Building parking underground may be more aesthetically pleasing today but is limiting for future. And that’s a dilemma developers are making clear. “For most projects, we are asked to look at … an above-ground parking structure rather than underground, recognizing that there are limited options in doing something different basement spaces in particular,” Mr. Dixon says.

James McKellar, a professor at the Brookfield Centre in Real Estate and Infrastructure at York University, says building a parkade to be re-usable as housing in future requires forethought. Floor slabs need to be flat and have floor-to-ceiling gaps suitable for a living room rather than a Honda CR-V; any ramps built have to be designed to be removable or to not interfere with future uses; the structure must also be built with it being able to accept a building envelope.

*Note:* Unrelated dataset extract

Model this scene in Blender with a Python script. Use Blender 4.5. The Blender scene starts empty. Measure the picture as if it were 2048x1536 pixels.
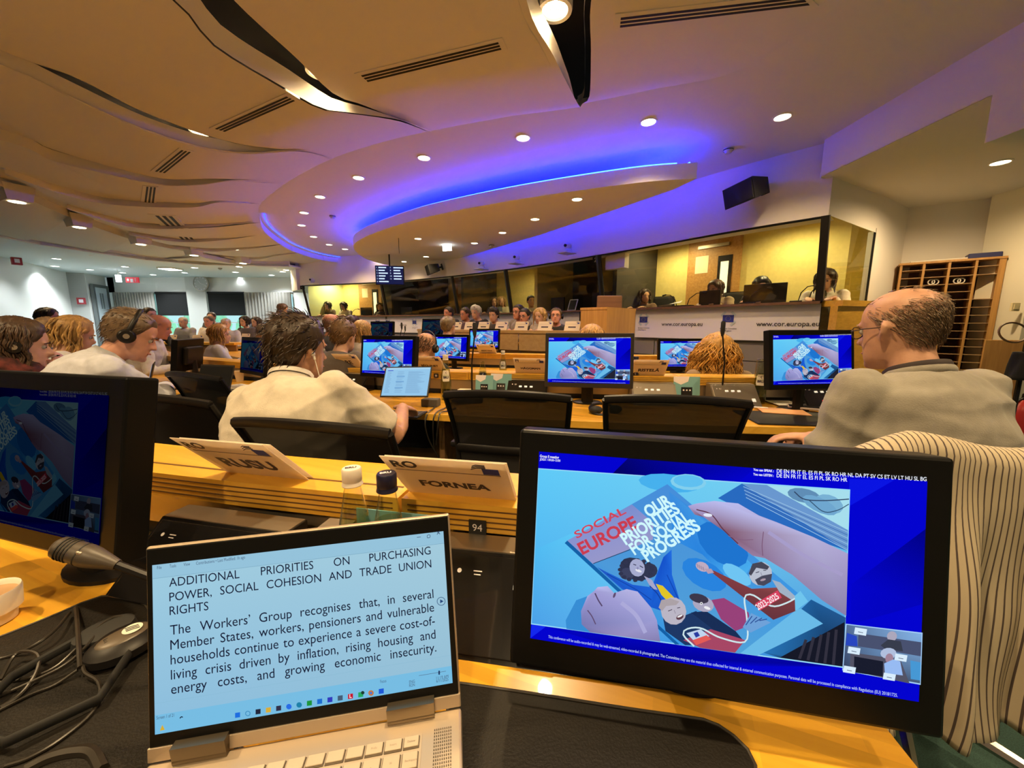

The push toward thinking of parking as flex space is simple economics. “Some [condo] developers have been stuck with stalls after selling out units so they want to provide the absolute minimum, now well below city parking standards,” Mr. McKellar says, of developments in larger cities such as Vancouver and Toronto. “Developers in car-reliant cities such as Calgary and Edmonton may not be in a similar position.” He also adds that parking adds costs, in some cases, $70,000 per stall to build, and these costs are passed on to buyers.

Ms. Thompson, who is an architect as well as development lead at CMLC, says the bones of a condo and a parkade are similar. “To convert a parkade into a beautiful home requires more infrastructure, more electrical, lights,” she says. “It’s about additives, not taking away. We were careful about not adding an exterior that would have to be taken away. It really is concrete floors and a very slight slope all the way up to the top.”

But it does require more money. Mr. Dixon notes a typical parkade is built less robustly than a multifloor condo. Parkades need to support roughly 50 pounds per square foot; a residential building has to support 100 per square foot. A parkade usually has a service life of 40 years while a condo, in an ideal scenario, has one of 50 to 100 years. Light wells, which can cut into floor space, are needed to combat a parkade’s, “very deep, dark inherent properties.”

What will happen with the parkade beneath Ultima in Edmonton then? Mr. Dixon says they built flat slabs and larger floor to ceiling space to allow for different uses in future. He points to the shift towards online shopping and virtual-reality experiences as offering a potential use for the space in future, too. “New spaces are needed for these amenities, and that may be afforded through the transformation of parking garages where the concern for light-access is not the same priority as for the actual residential units. Who knows, perhaps Amazon would rather use these spaces for automated distribution warehouses of the future.”